Recorded data —
━━━━━━
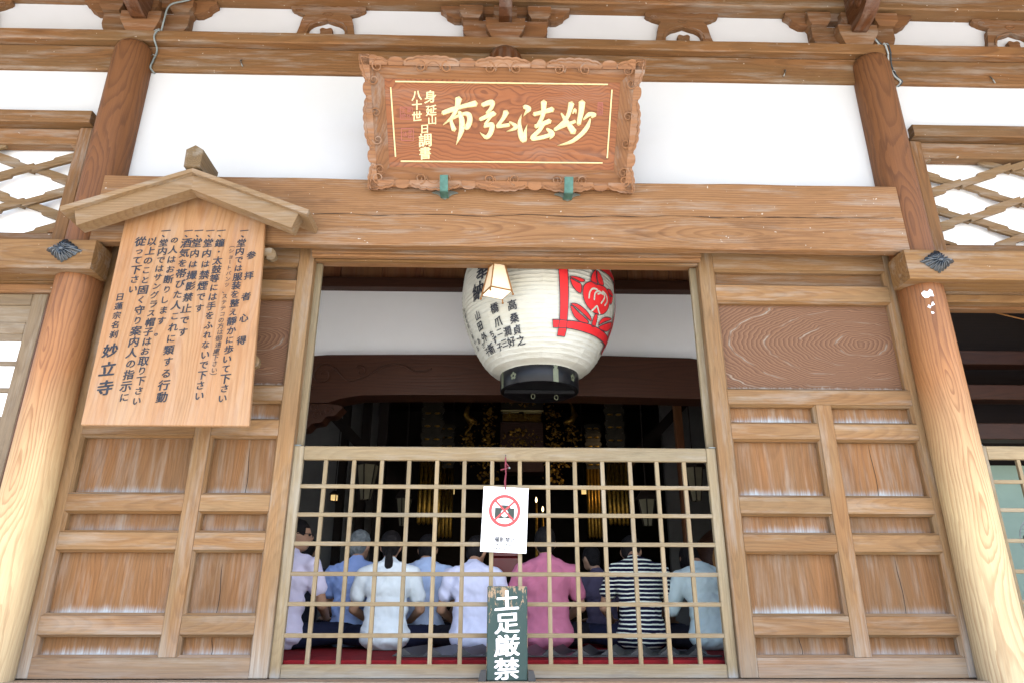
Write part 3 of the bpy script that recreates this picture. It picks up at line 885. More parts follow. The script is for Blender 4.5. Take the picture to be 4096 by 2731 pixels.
# ------------------------------------------------------------------ transom lattices of the side bays
def transom(xi, xo, x0c, z0c, label, nm):
    """Diamond lattice with stepped bars in a frame, white paper behind.  xi: edge next to the pillar, xo: far edge."""
    s = 1 if xo > xi else -1
    za, zb = 3.955, 4.695
    t = root('transom_lattice', label, 'lattice', ((xi + xo) / 2, 0, 3.80))
    a, b = min(xi, xo), max(xi, xo)
    box('paper_panel', a - 0.05, b + 0.05, 0.062, 0.07, 3.80, 4.84, M['paper'], t, bev=0)
    pw = 0.105
    ja, jb = (xi, xi + s * pw) if s > 0 else (xi - pw, xi)
    box('frame_post', ja, jb, -0.075, 0.05, 3.80, 4.83, M['upper'], t, 'z', 0.012)
    long_box('frame_rail', a, b, -0.052, 0.05, 4.695, 4.831, M['upper'], t, bev=0.010, seg=10, wob=0.002)
    long_box('frame_rail', a, b, -0.052, 0.05, 3.80, 3.958, M['upper'], t, bev=0.010, seg=10, wob=0.002)
    # small corner blocks where post and rails meet
    xc = jb if s > 0 else ja
    for z, sg in ((4.693, -1), (3.960, 1)):
        bm = bmesh.new()
        bm_prism(bm, [(xc - s * 0.006, z), (xc + s * 0.05, z), (xc + s * 0.035, z + sg * 0.02), (xc + s * 0.012, z + sg * 0.035), (xc - s * 0.006, z + sg * 0.06)], XZ, -0.048, 0.03)
        finish(bm, 'corner_block', M['upper'], t)
    xa, xb = a + 0.03, b + 0.2
    period, sl, w = 0.292, 0.352, 0.034
    dz = w / math.cos(math.atan(sl))
    for fam in (1, -1):
        for k in range(-7, 8):
            zf = lambda x: z0c + fam * sl * (x - x0c) + k * period
            xs = sorted(((za - 0.02 - z0c - k * period) / (fam * sl) + x0c, (zb + 0.02 - z0c - k * period) / (fam * sl) + x0c))
            p, q = max(xs[0], xa), min(xs[1], xb)
            if q - p < 0.05:
                continue
            y0, y1 = (-0.030, -0.004) if fam > 0 else (-0.006, 0.020)
            bm = bmesh.new()
            bm_prism(bm, [(p, zf(p) - dz / 2), (q, zf(q) - dz / 2), (q, zf(q) + dz / 2), (p, zf(p) + dz / 2)], XZ, y0, y1)
            hp = period / (2 * sl)
            n0 = math.floor((p - x0c) / hp) - 1
            for j in range(n0, n0 + 12):
                xcx = x0c + j * hp
                if (j + k) % 2 == 0 and False:
                    continue
                # crossings of this bar sit where fam*sl*(x-x0)+k*period meets the other family
                if abs(((2 * sl * fam * (xcx - x0c)) / period + 0.0) % 1.0) > 1e-6 and abs(((2 * sl * fam * (xcx - x0c)) / period) % 1.0 - 1) > 1e-6:
                    continue
                for side in (1, -1):
                    e0, e1 = xcx, xcx + side * 0.285
                    e0, e1 = max(min(e0, e1), p), min(max(xcx, xcx + side * 0.285), q)
                    if e1 - e0 < 0.02:
                        continue
                    up = -fam * side
                    lo = dz / 2 - 0.004
                    hi = dz / 2 + 0.019
                    c = 0.009 if side > 0 else 0.0
                    d = 0.009 if side < 0 else 0.0
                    bm_prism(bm, [(e0, zf(e0) + up * lo), (e1, zf(e1) + up * lo), (e1 - c, zf(e1 - c) + up * hi), (e0 + d, zf(e0 + d) + up * hi)], XZ, y0 + 0.002, y1 - 0.002)
            finish(bm, 'lattice_bar', M['lattice'], t)
transom(-3.035, -4.6, -3.432, 4.505, 'brown diamond transom lattice backed with white, left of the left pillar', 'left')
transom(3.055, 4.6, 3.424, 4.489, 'brown diamond transom lattice backed with white, right of the right pillar', 'right')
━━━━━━
Goal of the exercise — Give the data above again in full and unchanged, skipping the pictures.

Solution below —
Write part 3 of the bpy script that recreates this picture. It picks up at line 885. More parts follow. The script is for Blender 4.5. Take the picture to be 4096 by 2731 pixels.
# ------------------------------------------------------------------ transom lattices of the side bays
def transom(xi, xo, x0c, z0c, label, nm):
    """Diamond lattice with stepped bars in a frame, white paper behind.  xi: edge next to the pillar, xo: far edge."""
    s = 1 if xo > xi else -1
    za, zb = 3.955, 4.695
    t = root('transom_lattice', label, 'lattice', ((xi + xo) / 2, 0, 3.80))
    a, b = min(xi, xo), max(xi, xo)
    box('paper_panel', a - 0.05, b + 0.05, 0.062, 0.07, 3.80, 4.84, M['paper'], t, bev=0)
    pw = 0.105
    ja, jb = (xi, xi + s * pw) if s > 0 else (xi - pw, xi)
    box('frame_post', ja, jb, -0.075, 0.05, 3.80, 4.83, M['upper'], t, 'z', 0.012)
    long_box('frame_rail', a, b, -0.052, 0.05, 4.695, 4.831, M['upper'], t, bev=0.010, seg=10, wob=0.002)
    long_box('frame_rail', a, b, -0.052, 0.05, 3.80, 3.958, M['upper'], t, bev=0.010, seg=10, wob=0.002)
    # small corner blocks where post and rails meet
    xc = jb if s > 0 else ja
    for z, sg in ((4.693, -1), (3.960, 1)):
        bm = bmesh.new()
        bm_prism(bm, [(xc - s * 0.006, z), (xc + s * 0.05, z), (xc + s * 0.035, z + sg * 0.02), (xc + s * 0.012, z + sg * 0.035), (xc - s * 0.006, z + sg * 0.06)], XZ, -0.048, 0.03)
        finish(bm, 'corner_block', M['upper'], t)
    xa, xb = a + 0.03, b + 0.2
    period, sl, w = 0.292, 0.352, 0.034
    dz = w / math.cos(math.atan(sl))
    for fam in (1, -1):
        for k in range(-7, 8):
            zf = lambda x: z0c + fam * sl * (x - x0c) + k * period
            xs = sorted(((za - 0.02 - z0c - k * period) / (fam * sl) + x0c, (zb + 0.02 - z0c - k * period) / (fam * sl) + x0c))
            p, q = max(xs[0], xa), min(xs[1], xb)
            if q - p < 0.05:
                continue
            y0, y1 = (-0.030, -0.004) if fam > 0 else (-0.006, 0.020)
            bm = bmesh.new()
            bm_prism(bm, [(p, zf(p) - dz / 2), (q, zf(q) - dz / 2), (q, zf(q) + dz / 2), (p, zf(p) + dz / 2)], XZ, y0, y1)
            hp = period / (2 * sl)
            n0 = math.floor((p - x0c) / hp) - 1
            for j in range(n0, n0 + 12):
                xcx = x0c + j * hp
                if (j + k) % 2 == 0 and False:
                    continue
                # crossings of this bar sit where fam*sl*(x-x0)+k*period meets the other family
                if abs(((2 * sl * fam * (xcx - x0c)) / period + 0.0) % 1.0) > 1e-6 and abs(((2 * sl * fam * (xcx - x0c)) / period) % 1.0 - 1) > 1e-6:
                    continue
                for side in (1, -1):
                    e0, e1 = xcx, xcx + side * 0.285
                    e0, e1 = max(min(e0, e1), p), min(max(xcx, xcx + side * 0.285), q)
                    if e1 - e0 < 0.02:
                        continue
                    up = -fam * side
                    lo = dz / 2 - 0.004
                    hi = dz / 2 + 0.019
                    c = 0.009 if side > 0 else 0.0
                    d = 0.009 if side < 0 else 0.0
                    bm_prism(bm, [(e0, zf(e0) + up * lo), (e1, zf(e1) + up * lo), (e1 - c, zf(e1 - c) + up * hi), (e0 + d, zf(e0 + d) + up * hi)], XZ, y0 + 0.002, y1 - 0.002)
            finish(bm, 'lattice_bar', M['lattice'], t)
transom(-3.035, -4.6, -3.432, 4.505, 'brown diamond transom lattice backed with white, left of the left pillar', 'left')
transom(3.055, 4.6, 3.424, 4.489, 'brown diamond transom lattice backed with white, right of the right pillar', 'right')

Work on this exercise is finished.